A gerente explica que a evolução da carreira dentro da organização ocorre de forma horizontal e vertical. Ela lembra que há diversos perfis de profissionais, como aqueles que não desejam ser líderes, mas que buscam mudar de área e agregar outros conhecimentos, já que não se veem no comando como gestores. “Pode não ser uma evolução ascendente, mas há várias outras possibilidades de crescimento, sempre pautadas pela meritocracia. O profissional pode crescer em qualquer área. Um assessor financeiro pode gostar e evoluir na área comercial ou um colaborador do jurídico pode ser o destaque da logística. A oportunidade de um gerente comercial com função jurídica ou alguém da área de orçamento ser um líder como diretor de marketing. Temos essa flexibilidade. Mas chamo a atenção mais uma vez de que toda mudança é baseada no mérito.”
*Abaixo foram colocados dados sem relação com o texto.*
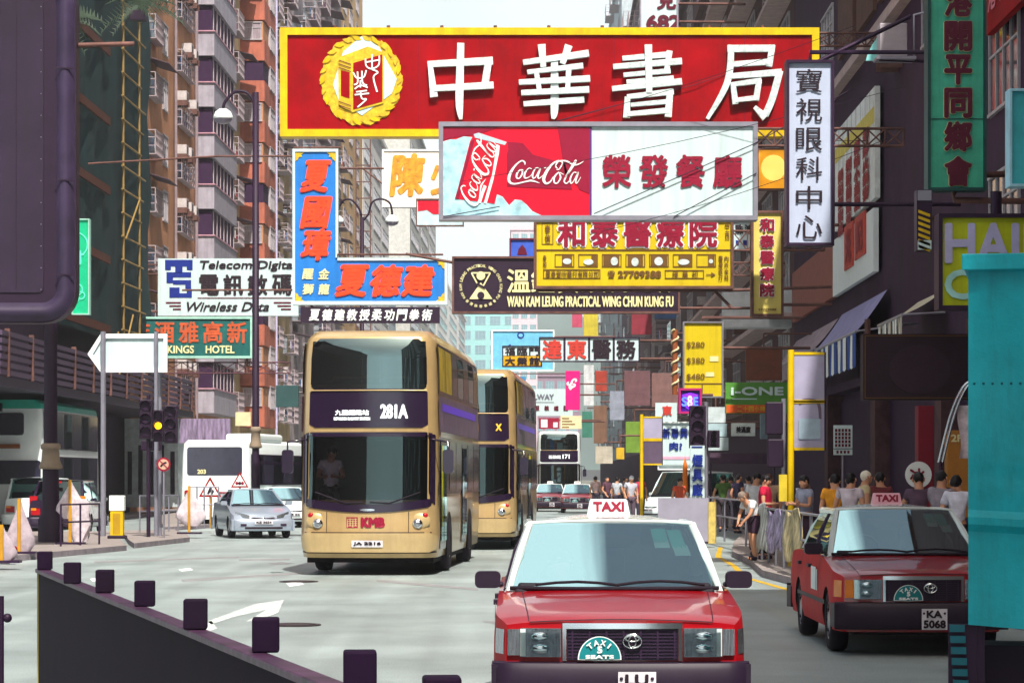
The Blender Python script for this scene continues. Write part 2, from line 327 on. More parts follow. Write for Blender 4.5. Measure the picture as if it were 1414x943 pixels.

Essa mobilidade é super bem-vinda, mas Christina Barker conta que, claro, há áreas em que o pré-requisito técnico é fundamental, mas nada como ter a chance de desenvolver habilidades em outras a áreas de atuação e, assim, conhecer todo o negócio.
ENGAJADOS
Christina Barker revela que 60% das promoções efetivadas no quadro de funcionários da ALE ocorrem das posições internas da empresa. Ou seja, a cada 10 colaboradores, seis sobem na carreira. “Temos um turnover muito baixo, em torno de 12% por ano ao ser comparado com a nossa área, o varejo. E o papel das promoções internas é importante porque gera um movimento em cadeia.”
Cada empresa tem uma cultura específica. Christina Barker diz que a ALE “não é familiar, mas de família. Quer dizer, não é só o resultado que é importante. Essa é a grande diferença. A empresa leva em conta o comportamento, o comprometimento, o relacionamento e a aderência com os valores da organização. Eles são tão importantes quanto o resultado. Ou seja, não basta bater meta. É necessário vestir a camisa da empresa. Atitude ainda mais valorizada em tempos de crise, precisamos de colaboradores engajados, que fazem a diferença.”